AIM OF THE TASK:
Take the records below and print them verbatim up to and including the line that carries "C = S.collection".

[Items listed in a dataset]

-*-

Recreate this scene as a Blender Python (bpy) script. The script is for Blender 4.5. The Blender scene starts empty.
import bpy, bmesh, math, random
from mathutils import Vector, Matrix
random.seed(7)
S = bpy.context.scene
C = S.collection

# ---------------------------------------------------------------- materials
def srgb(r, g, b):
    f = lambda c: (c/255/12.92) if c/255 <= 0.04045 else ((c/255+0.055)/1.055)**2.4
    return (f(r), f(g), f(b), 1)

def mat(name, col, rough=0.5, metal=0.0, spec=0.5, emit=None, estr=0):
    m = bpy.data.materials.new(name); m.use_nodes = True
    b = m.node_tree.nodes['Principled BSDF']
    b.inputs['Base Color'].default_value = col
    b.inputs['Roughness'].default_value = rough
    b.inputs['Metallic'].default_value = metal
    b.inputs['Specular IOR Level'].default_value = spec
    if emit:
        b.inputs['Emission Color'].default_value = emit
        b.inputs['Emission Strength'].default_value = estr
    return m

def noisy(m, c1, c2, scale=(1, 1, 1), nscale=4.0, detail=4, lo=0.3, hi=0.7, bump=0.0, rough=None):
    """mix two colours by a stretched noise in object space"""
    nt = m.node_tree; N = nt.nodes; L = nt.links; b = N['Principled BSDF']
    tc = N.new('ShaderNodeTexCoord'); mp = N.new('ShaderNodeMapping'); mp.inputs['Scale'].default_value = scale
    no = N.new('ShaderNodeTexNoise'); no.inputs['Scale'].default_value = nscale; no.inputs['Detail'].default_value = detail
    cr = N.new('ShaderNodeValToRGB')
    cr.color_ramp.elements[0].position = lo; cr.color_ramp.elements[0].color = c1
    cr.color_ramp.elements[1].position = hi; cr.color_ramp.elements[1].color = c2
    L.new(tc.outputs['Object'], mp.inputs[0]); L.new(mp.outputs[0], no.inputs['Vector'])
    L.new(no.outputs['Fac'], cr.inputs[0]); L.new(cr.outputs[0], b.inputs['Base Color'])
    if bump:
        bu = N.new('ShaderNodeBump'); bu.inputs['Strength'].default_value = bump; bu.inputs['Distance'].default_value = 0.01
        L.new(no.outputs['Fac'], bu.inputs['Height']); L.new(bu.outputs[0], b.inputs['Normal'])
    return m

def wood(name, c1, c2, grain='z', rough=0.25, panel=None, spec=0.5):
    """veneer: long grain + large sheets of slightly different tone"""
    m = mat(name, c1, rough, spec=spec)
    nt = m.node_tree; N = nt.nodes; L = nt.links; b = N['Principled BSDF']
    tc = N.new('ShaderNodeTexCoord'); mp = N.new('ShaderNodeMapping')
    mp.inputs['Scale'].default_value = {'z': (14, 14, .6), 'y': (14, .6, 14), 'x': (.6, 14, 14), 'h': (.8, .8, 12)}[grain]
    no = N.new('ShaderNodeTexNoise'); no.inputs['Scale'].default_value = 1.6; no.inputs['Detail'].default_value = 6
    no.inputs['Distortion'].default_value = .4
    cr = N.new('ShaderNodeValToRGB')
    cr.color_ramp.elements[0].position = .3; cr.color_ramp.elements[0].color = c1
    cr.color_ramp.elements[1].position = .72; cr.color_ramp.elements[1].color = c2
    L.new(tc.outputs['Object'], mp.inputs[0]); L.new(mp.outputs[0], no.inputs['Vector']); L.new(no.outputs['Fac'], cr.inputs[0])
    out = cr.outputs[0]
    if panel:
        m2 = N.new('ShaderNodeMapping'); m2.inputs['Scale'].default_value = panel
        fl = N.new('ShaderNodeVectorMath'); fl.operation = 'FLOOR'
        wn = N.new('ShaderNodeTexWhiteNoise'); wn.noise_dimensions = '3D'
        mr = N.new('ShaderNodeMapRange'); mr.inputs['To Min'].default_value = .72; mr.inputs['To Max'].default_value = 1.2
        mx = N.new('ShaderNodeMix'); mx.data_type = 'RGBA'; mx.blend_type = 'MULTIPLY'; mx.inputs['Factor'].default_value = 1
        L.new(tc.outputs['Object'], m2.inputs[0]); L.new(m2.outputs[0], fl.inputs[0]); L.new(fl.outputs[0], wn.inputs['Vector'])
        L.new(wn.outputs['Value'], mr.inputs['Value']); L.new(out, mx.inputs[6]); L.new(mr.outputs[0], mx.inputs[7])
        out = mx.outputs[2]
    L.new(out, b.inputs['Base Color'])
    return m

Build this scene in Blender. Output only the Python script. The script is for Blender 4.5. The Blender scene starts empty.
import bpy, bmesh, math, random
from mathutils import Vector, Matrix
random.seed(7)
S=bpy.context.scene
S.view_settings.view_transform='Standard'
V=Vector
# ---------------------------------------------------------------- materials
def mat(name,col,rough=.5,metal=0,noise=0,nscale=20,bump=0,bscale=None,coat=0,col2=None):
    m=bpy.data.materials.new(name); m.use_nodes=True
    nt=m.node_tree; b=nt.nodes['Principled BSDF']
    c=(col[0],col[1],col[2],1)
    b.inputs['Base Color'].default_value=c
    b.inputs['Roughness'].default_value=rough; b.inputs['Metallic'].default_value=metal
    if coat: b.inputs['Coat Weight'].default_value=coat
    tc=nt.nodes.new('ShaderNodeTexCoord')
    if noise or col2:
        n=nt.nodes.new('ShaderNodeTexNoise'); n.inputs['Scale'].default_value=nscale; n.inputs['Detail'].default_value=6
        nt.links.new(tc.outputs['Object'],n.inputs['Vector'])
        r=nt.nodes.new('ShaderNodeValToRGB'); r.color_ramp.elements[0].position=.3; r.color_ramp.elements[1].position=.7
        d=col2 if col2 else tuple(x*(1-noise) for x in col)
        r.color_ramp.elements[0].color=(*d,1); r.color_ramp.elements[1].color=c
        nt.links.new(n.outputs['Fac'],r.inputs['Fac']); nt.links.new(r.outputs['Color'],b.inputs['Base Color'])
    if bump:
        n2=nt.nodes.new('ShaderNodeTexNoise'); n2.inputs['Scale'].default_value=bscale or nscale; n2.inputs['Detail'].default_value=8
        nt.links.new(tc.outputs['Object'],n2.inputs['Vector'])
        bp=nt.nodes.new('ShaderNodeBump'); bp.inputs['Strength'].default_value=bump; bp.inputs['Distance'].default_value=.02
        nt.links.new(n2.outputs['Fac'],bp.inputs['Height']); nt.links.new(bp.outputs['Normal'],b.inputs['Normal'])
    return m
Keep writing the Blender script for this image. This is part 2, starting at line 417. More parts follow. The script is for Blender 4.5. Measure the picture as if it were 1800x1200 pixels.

-*-

EXPECTED ANSWER:
Recreate this scene as a Blender Python (bpy) script. The script is for Blender 4.5. The Blender scene starts empty.
import bpy, bmesh, math, random
from mathutils import Vector, Matrix
random.seed(7)
S = bpy.context.scene
C = S.collection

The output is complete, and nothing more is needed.